* _SUPPLIED MATERIAL_
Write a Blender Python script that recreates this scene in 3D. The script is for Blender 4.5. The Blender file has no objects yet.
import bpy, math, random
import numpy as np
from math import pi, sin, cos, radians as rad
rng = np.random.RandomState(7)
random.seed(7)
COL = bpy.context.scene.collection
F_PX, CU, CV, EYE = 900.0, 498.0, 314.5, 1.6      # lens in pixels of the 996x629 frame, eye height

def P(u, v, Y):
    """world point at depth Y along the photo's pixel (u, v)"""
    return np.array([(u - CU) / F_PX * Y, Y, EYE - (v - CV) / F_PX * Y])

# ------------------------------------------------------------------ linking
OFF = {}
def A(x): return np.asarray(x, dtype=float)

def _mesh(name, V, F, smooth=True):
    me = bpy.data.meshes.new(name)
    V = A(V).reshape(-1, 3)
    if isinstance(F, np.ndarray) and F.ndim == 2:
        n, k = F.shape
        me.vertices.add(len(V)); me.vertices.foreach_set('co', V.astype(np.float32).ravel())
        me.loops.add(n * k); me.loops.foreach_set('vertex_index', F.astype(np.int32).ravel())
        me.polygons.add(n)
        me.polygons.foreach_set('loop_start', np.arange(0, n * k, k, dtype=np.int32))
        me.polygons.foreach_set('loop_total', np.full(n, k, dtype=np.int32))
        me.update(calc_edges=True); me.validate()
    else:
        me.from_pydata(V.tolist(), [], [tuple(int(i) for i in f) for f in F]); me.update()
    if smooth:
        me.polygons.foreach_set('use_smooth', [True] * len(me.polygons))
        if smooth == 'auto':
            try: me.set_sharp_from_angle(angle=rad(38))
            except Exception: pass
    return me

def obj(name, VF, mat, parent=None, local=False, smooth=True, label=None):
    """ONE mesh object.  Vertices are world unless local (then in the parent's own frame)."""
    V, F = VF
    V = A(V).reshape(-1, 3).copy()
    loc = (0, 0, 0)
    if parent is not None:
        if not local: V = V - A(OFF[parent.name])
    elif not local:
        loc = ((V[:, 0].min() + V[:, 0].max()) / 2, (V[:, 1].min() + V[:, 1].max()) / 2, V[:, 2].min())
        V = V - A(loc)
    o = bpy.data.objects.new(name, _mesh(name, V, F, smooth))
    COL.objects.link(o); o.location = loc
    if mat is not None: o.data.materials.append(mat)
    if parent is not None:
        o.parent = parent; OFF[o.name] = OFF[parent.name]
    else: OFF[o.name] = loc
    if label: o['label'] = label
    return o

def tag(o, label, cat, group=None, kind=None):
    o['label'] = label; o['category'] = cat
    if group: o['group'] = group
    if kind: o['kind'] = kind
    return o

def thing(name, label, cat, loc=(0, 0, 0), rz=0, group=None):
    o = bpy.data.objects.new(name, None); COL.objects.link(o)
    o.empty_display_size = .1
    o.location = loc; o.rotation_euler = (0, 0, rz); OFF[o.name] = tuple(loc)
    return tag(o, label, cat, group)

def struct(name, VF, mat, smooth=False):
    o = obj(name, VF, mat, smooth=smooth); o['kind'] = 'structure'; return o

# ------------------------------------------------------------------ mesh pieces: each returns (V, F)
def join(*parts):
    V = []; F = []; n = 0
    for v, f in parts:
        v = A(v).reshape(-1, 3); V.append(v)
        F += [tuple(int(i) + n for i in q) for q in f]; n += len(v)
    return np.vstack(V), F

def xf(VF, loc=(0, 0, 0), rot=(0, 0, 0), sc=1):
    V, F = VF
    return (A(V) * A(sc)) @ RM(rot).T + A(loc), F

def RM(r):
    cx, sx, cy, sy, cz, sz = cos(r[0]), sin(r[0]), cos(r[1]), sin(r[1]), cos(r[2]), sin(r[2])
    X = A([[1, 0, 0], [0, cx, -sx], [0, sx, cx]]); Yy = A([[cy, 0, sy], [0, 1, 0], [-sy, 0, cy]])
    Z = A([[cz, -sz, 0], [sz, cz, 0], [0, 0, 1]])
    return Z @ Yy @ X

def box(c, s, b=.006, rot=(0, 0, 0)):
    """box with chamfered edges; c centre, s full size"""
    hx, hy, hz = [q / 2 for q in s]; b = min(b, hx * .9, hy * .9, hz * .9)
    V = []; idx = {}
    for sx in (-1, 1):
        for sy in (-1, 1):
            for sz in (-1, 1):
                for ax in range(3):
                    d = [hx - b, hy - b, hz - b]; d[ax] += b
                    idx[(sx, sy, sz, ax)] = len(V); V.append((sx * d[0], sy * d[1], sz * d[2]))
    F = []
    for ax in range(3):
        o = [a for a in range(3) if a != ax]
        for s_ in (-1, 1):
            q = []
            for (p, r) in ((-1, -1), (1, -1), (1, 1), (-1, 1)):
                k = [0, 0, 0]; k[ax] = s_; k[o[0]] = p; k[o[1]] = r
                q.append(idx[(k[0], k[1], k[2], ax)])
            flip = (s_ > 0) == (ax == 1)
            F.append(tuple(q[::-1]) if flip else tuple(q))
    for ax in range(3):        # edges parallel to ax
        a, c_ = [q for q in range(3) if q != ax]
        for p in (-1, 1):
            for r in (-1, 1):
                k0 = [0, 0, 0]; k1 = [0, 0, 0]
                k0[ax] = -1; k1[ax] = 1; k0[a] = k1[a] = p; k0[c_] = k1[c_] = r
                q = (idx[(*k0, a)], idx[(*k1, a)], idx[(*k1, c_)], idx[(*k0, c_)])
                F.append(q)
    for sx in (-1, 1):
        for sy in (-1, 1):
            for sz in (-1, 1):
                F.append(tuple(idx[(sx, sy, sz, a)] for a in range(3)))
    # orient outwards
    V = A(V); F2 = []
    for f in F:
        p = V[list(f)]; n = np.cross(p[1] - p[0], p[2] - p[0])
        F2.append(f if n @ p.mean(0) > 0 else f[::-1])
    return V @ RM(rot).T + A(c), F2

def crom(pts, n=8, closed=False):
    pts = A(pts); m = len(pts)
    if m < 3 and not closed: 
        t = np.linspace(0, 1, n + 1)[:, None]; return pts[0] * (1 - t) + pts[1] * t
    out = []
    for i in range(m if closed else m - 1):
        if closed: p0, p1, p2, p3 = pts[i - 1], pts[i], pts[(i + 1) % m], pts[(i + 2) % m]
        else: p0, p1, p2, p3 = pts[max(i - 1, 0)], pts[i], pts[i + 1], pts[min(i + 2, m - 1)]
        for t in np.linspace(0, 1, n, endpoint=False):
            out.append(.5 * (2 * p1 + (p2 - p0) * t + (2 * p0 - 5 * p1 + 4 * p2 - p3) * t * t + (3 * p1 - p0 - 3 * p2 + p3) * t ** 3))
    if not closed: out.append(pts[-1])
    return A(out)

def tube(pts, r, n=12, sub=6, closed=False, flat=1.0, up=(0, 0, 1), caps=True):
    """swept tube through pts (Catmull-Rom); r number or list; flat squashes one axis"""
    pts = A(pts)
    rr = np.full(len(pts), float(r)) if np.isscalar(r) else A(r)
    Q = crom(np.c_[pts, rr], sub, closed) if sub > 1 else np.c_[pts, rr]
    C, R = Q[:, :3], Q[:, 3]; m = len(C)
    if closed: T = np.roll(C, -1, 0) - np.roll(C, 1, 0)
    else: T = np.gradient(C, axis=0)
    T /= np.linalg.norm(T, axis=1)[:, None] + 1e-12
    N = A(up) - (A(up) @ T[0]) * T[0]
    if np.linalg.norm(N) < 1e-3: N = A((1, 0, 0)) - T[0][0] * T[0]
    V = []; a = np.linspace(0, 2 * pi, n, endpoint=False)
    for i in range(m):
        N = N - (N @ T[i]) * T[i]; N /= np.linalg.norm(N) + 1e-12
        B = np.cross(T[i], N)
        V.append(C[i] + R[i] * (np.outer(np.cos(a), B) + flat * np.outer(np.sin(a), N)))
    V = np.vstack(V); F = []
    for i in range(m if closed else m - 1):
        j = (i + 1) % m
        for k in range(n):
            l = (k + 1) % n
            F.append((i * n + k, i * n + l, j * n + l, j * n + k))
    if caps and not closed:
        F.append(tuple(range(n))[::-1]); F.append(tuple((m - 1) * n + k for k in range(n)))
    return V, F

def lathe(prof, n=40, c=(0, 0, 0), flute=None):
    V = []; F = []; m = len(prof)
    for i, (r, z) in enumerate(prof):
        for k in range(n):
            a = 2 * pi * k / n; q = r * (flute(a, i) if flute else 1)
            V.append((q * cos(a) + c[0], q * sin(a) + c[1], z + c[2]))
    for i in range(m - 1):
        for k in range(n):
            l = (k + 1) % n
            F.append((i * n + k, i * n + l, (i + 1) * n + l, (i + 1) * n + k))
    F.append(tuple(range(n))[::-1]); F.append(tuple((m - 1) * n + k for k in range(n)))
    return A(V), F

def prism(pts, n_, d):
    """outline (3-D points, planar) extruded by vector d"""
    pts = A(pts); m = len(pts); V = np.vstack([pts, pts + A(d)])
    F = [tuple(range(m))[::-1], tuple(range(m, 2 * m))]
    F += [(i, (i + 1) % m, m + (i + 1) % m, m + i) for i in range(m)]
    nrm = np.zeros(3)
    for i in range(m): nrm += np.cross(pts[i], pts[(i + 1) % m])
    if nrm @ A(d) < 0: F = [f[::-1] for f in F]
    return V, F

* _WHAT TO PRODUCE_
Starting at the first line of the material above, reproduce each line exactly up to and including the line with "def A(x): return np.asarray(x, dtype=float)".

* _EXERCISE RESPONSE_
Write a Blender Python script that recreates this scene in 3D. The script is for Blender 4.5. The Blender file has no objects yet.
import bpy, math, random
import numpy as np
from math import pi, sin, cos, radians as rad
rng = np.random.RandomState(7)
random.seed(7)
COL = bpy.context.scene.collection
F_PX, CU, CV, EYE = 900.0, 498.0, 314.5, 1.6      # lens in pixels of the 996x629 frame, eye height

def P(u, v, Y):
    """world point at depth Y along the photo's pixel (u, v)"""
    return np.array([(u - CU) / F_PX * Y, Y, EYE - (v - CV) / F_PX * Y])

# ------------------------------------------------------------------ linking
OFF = {}
def A(x): return np.asarray(x, dtype=float)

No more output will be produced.